Sistem politik dan hukum atau iklim berdemokrasi di Indonesia hari ini mesti dibersihkan dari praktik pasar gelap, siapapun pelakunya. Pasar gelap bukan saja merusak tatanan kebijakan dan aktivitas ekonomi kerakyatan, tetapi pasar gelap juga memberikan dampak beku bagi perkembangan pasar tradisional. Sehingga eksistensi pasar tradisional berposisi seperti mati suri. Hidup segan mati tak mau.
Atas kondisi sedemikian, sejatinya gerakan Asosiasi Pedagang Pasar Seluruh Indonesia (APPSI) yang kini dipimpin oleh Sudaryono sedang berupaya memperkuat peran dan fungsi pasar tradisional sebagai ujung tombak mensejahterakan masyarakat kelas menengah ke bawah. Sebab kelas masyarkat akar rumput ini cenderung putaran ekonominya berada di pasar tradisional. Sehingga sangat besar dampaknya bagi penyebab kemiskinan masyarakat ketika pasar tradisional itu dilemahkan secara sistemik melaui kekuatan politik para pelaku pasar gelap.

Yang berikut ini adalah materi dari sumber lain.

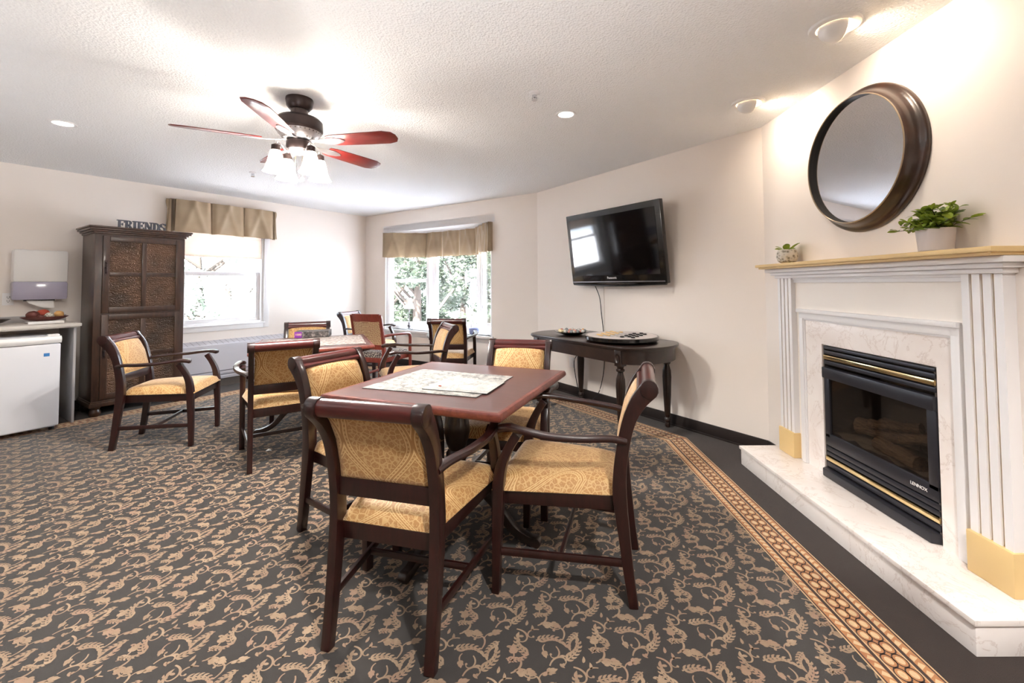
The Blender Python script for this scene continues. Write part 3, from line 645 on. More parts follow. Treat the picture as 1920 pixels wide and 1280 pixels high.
# ------------------------------------------------------------------ armchair
def bow(base): return cr(base, 5)
REAR = [(-.285, 0, .036), (-.268, .12, .040), (-.250, .28, .046), (-.236, .42, .054), (-.238, .52, .052), (-.252, .62, .050), (-.276, .72, .052), (-.312, .795, .063), (-.354, .846, .073)]
def back_y(z):
    for (a, za, _), (b, zb, _) in zip(REAR, REAR[1:]):
        if za <= z <= zb: return a+(b-a)*(z-za)/(zb-za)
    return REAR[-1][0]
def make_armchair():
    t = bpy.data.objects.new('armchair', None); COL.objects.link(t)
    cl = cr(REAR, 5)
    for sg in (-1, 1):
        g = G(); g.ribbon(cl, sg*.195-.017, sg*.195+.021 if sg > 0 else sg*.195+.017); obj('leg', g, 'chair_wood', t, .005)
        fl_ = cr([(.262, 0, .030), (.258, .2, .037), (.252, .36, .044), (.250, .44, .048), (.236, .52, .042), (.205, .59, .036), (.168, .65, .038)], 5)
        g = G(); g.ribbon(fl_, sg*.248-.019, sg*.248+.019, False); obj('leg', g, 'chair_wood', t, .004)
        pts = cr([(sg*.205, -.262, .640), (sg*.226, -.20, .652), (sg*.262, -.10, .655), (sg*.284, .02, .660), (sg*.282, .12, .672), (sg*.262, .20, .676), (sg*.252, .252, .664)], 5)
        n_ = len(pts); secs = [(.034+.012*min(1, i/n_*1.3)+(.008 if i > n_-7 else 0), .026+(.006 if i > n_-7 else 0)) for i in range(n_)]; secs[-1] = (.034, .02)
        g = G(); g.sweep([Vector(p) for p in pts], secs, None, 12, 3); obj('armrest', g, 'chair_wood', t)
    # seat frame
    g = G(); g.prism([(-.178, -.232), (.178, -.232), (.236, .262), (-.236, .262)], .352, .415); obj('seat_frame', g, 'chair_wood', t, .004)
    def top(u, v):
        a, b = 2*u-1, 2*v-1; w_ = .176+.078*v; h = ((1-abs(a)**7)*(1-abs(b)**7)); h = max(0, h)**.33
        return (a*w_*1.02, -.232+.512*v, .414+.058*h+.012*h*(1-a*a)*(1-b*b))
    g = G(); g.grid(top, 22, 22); g.grid(lambda u, v: (lambda p: (p[0], p[1], .412))(top(u, v)), 4, 4); obj('seat', g, 'damask', t, ang=60)
    # back
    def surf(off, u, v, bulge):
        z = .572+v*(.832-.572); y = back_y(z); tx = (back_y(z+.01)-back_y(z-.01))/.02; nn = Vector((1, -tx)).normalized(); e = ((1-abs(2*u-1)**8)*(1-abs(2*v-1)**8)); e = max(e, 0)**.4
        o_ = off*e+bulge*e*(1-(2*u-1)**2)*.6; return ((2*u-1)*.176, y+nn.x*o_, z+nn.y*o_)
    g = G(); g.grid(lambda u, v: surf(.024, u, v, .012), 18, 16); g.grid(lambda u, v: surf(-.014, u, v, 0), 18, 16); bk = obj('backrest', g, 'damask', t, ang=60)
    per = [(i/12, 0) for i in range(13)]+[(1, i/10) for i in range(1, 11)]+[(1-i/12, 1) for i in range(1, 13)]+[(0, 1-i/10) for i in range(1, 10)]
    pp = [Vector(surf(0, .03+.94*a, .03+.94*b, 0))+Vector((0, .012, 0)) for a, b in per]; g = G(); g.tube(pp+[pp[0]], .0045, 6); obj('piping', g, 'piping', bk)
    g = G(); y = back_y(.545); g.box(-.18, .18, y-.014, y+.016, .515, .578); obj('back_rail', g, 'chair_wood', t, .004)
    y, z = REAR[-1][0], REAR[-1][1]
    g = G(); g.sweep([Vector((-.182, y, z+.004)), Vector((.182, y, z+.004))], (.058, .062), (0, 1, 0), 16, 2.2)
    g.sweep([Vector((-.18, y+.034, z-.016)), Vector((.18, y+.034, z-.016))], (.03, .03), (0, 1, 0), 8, 3); tr_ = obj('top_rail', g, 'rail_wood', t)
    for sg in (-1, 1):
        g = G(); g.sweep([Vector((sg*.176, y, z+.004)), Vector((sg*.219, y, z+.004))], (.066, .070), (0, 1, 0), 16, 2.3); obj('rail_cap', g, 'chair_wood', tr_, .002)
    for sg in (-1, 1):
        g = G(); g.sweep([Vector((sg*.197, -.262, .165)), Vector((sg*.246, .255, .165))], (.018, .030), None, 10, 4); obj('stretcher', g, 'chair_wood', t)
    g = G(); g.sweep([Vector((-.222, .0, .165)), Vector((.222, .0, .165))], (.018, .026), None, 10, 4); obj('stretcher', g, 'chair_wood', t)
    return t
proto = make_armchair()
CH = [
 (-.425, 1.775, -14.5, 'gold damask armchair nearest the camera, its back turned, at the front table'),
 (.203, 1.997, 75, 'gold damask armchair at the right side of the front table, facing left'),
 (-.805, 2.315, -119, 'gold damask armchair at the left side of the front table, backrest front showing'),
 (-.085, 2.665, 169, 'gold damask armchair behind the front table, left of the dark console table'),
 (-2.95, 3.644, -75, 'gold damask armchair standing alone in front of the tall wooden cabinet'),
 (-1.83, 3.30, 32, 'damask armchair with its back turned and a puzzle box lying on its seat'),
 (-2.13, 4.26, -156.8, 'damask armchair behind the rear table, a purple puzzle box before it'),
 (-1.044, 4.125, 115, 'damask armchair turned sideways between the two tables, its arms pointing left'),
 (-2.215, 6.27, -107, 'pale damask armchair in the far corner beside the window wall'),
 (-.86, 5.26, 0, 'dark-framed damask armchair with its back turned in front of the bay window'),
]
for i, (x, y, a, lab) in enumerate(CH):
    if i == 0: proto.matrix_world = place(x, y, a); tag(proto, lab, 'chair', 'gold damask armchairs')
    else: dup(proto, place(x, y, a), lab)

# ------------------------------------------------------------------ cherry chair with woven back
def make_woven():
    t = thing('woven_back_chair', 'reddish armchair with a woven checked back and speckled seat by the rear table', 'chair', place(-1.745, 5.40, -20))
    R2 = [(-.27, 0, .034), (-.25, .2, .038), (-.235, .44, .042), (-.25, .62, .036), (-.285, .80, .030), (-.315, .915, .026)]
    cl = cr(R2, 5)
    def by(z):
        for (a, za, _), (b, zb, _) in zip(R2, R2[1:]):
            if za <= z <= zb: return a+(b-a)*(z-za)/(zb-za)
        return R2[-1][0]
    for sg in (-1, 1):
        g = G(); g.ribbon(cl, sg*.205-.017, sg*.205+.017, False); obj('leg', g, 'red_wood', t, .004)
        pts = cr([(sg*.235, .25, 0), (sg*.238, .245, .25), (sg*.24, .235, .45), (sg*.245, .23, .60), (sg*.246, .19, .652), (sg*.244, .08, .662), (sg*.225, -.12, .668), (sg*.205, -.25, .662)], 5)
        g = G(); n_ = len(pts); g.sweep([Vector(p) for p in pts], [(.036, .032)]*n_, (1, 0, 0), 10, 4); obj('leg', g, 'red_wood', t)
    g = G(); g.prism([(-.19, -.23), (.19, -.23), (.222, .24), (-.222, .24)], .345, .405); obj('seat_frame', g, 'red_wood', t, .004)
    def top(u, v):
        a, b = 2*u-1, 2*v-1; w_ = .195+.03*v; h = max(0, (1-abs(a)**7)*(1-abs(b)**7))**.33; return (a*w_, -.23+.49*v, .404+.058*h)
    g = G(); g.grid(top, 16, 16); g.grid(lambda u, v: (top(u, v)[0], top(u, v)[1], .402), 3, 3); obj('seat', g, 'speck', t, ang=60)
    def bpan(u, v, off, z0, z1):
        z = z0+(z1-z0)*v; x = (2*u-1)*.19; return (x, by(z)+off-.022*(1-(2*u-1)**2), z)
    def slab(z0, z1, th, nm, mt):
        g = G(); g.grid(lambda u, v: bpan(u, v, th, z0, z1), 12, 6); g.grid(lambda u, v: bpan(u, v, -th, z0, z1), 12, 6)
        for v in (0, 1): g.grid(lambda u, w_: bpan(u, v, th*(2*w_-1), z0, z1), 12, 1)
        obj(nm, g, mt, t, ang=50)
    slab(.835, .925, .011, 'top_rail', 'red_wood'); slab(.56, .838, .010, 'backrest', 'weave'); slab(.505, .562, .011, 'back_rail', 'red_wood')
    for z, y0, y1 in ((.16, -.25, .25),):
        for sg in (-1, 1):
            g = G(); g.sweep([Vector((sg*.207, y0, z)), Vector((sg*.236, y1, z))], (.018, .028), None, 10, 4); obj('stretcher', g, 'red_wood', t)
make_woven()

# ------------------------------------------------------------------ game tables
def make_table():
    t = bpy.data.objects.new('game_table', None); COL.objects.link(t); h = .46
    g = G(); g.box(-h+.022, h-.022, -h+.022, h-.022, .722, .757); obj('tabletop', g, 'table_top', t)
    g = G(); sec = cr([(-.024, .757, 0), (-.006, .756, 0), (.0, .742, 0), (-.004, .726, 0), (-.03, .718, 0)], 3); vs = []; fs = []
    cor = [(1, 1), (-1, 1), (-1, -1), (1, -1)]; m = len(sec)
    for cx_, cy_ in cor:
        for (o_, z_, _) in sec: vs.append((cx_*(h+o_), cy_*(h+o_), z_))
    for k in range(4):
        for q in range(m-1): fs.append((k*m+q, ((k+1) % 4)*m+q, ((k+1) % 4)*m+q+1, k*m+q+1))
    g.add(vs, fs); g.box(-h+.03, h-.03, -h+.03, h-.03, .715, .721); obj('edge_moulding', g, 'table_edge', t)
    g = G(); g.box(-.26, .26, -.26, .26, .685, .716); obj('support_plate', g, 'dark_wood', t, .004)
    g = G(); g.lathe([(.09, .69), (.085, .66), (.05, .64), (.045, .60), (.062, .56), (.068, .50), (.055, .44), (.042, .41), (.056, .39), (.056, .37), (.045, .35), (.06, .31), (.072, .26), (.072, .16), (.05, .13), (.02, .12)], 32); obj('pedestal', g, 'dark_wood', t)
    for k in range(4):
        T = Matrix.Rotation(PI/2*k, 4, 'Z'); cl = cr([(.05, .24, .07), (.13, .235, .055), (.22, .17, .045), (.31, .07, .04), (.39, .032, .04), (.44, .024, .045)], 5)
        g = G(); g.ribbon(cl, -.02, .02); l_ = obj('leg', g, 'dark_wood', t, .004); l_.matrix_basis = T
        g = G(); g.lathe([(.018, 0), (.02, .004), (.012, .008)], 12, (0, .425, 0)); f_ = obj('foot_pad', g, 'brushed', l_)
    return t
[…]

Tanpa pasar gelap, dapat dipastikan bahwa mengontrol daya laju pasar modern dengan pasar tradisional akan berada pada rel atau lokomotifnya masing-masing. Kolaborasi antara pasar modern dengan pasar tradisional ibarat ayunan tangan kanan dengan tangan kiri yang kompak memberi kenyaman bagi kaki dalam melangkah. Perumpamaan ini senantiasa memberi kita pemahaman bahwa betapa pentingnya untuk terus memantau dan mengawal pembentukan kebijakan dan fakta yang sedang terjadi dilapangan agar pasar tradisioal dan pasar modern tidak saling tarung bebas. Dalam kondisi ini negara mesti kuat dalam menciptakan aturan mainnya, sehingga negara benar-benar dapat menjadi keadilan dan kesejahteraannya bagi setiap kelas masyarakatnya.
Mendorong agar setiap komoditi dan harga dapat merata di seluruh tanah air adalah salah satu tantangan besar dalam upaya memperkuat pasar tradisional. Sehingga harga komoditi di Papua tidak ibarat bumi dan langit dengan harga di pulau Jawa. Demikian halnya tata kelola pasar tradisional di berbagai wilayah Indonesia yang belum mendapat perhatian dari pembangunan infrastruktur-sarana prasarana yang layak sebagai pasar bagi manusia.
Untuk itu, atas nama kajian strategis APPSI, sungguh penting untuk terus mendorong setiap pemimpin daerah, apakah itu gubernur, bupati/wali kota dapat melihat pasar tradisional sebagai titik sentral penguatan ekonomi rakyat. Bukan justru tergiur dengan praktik pasar gelap dengan mengatasnamakan kepentingan rakyat.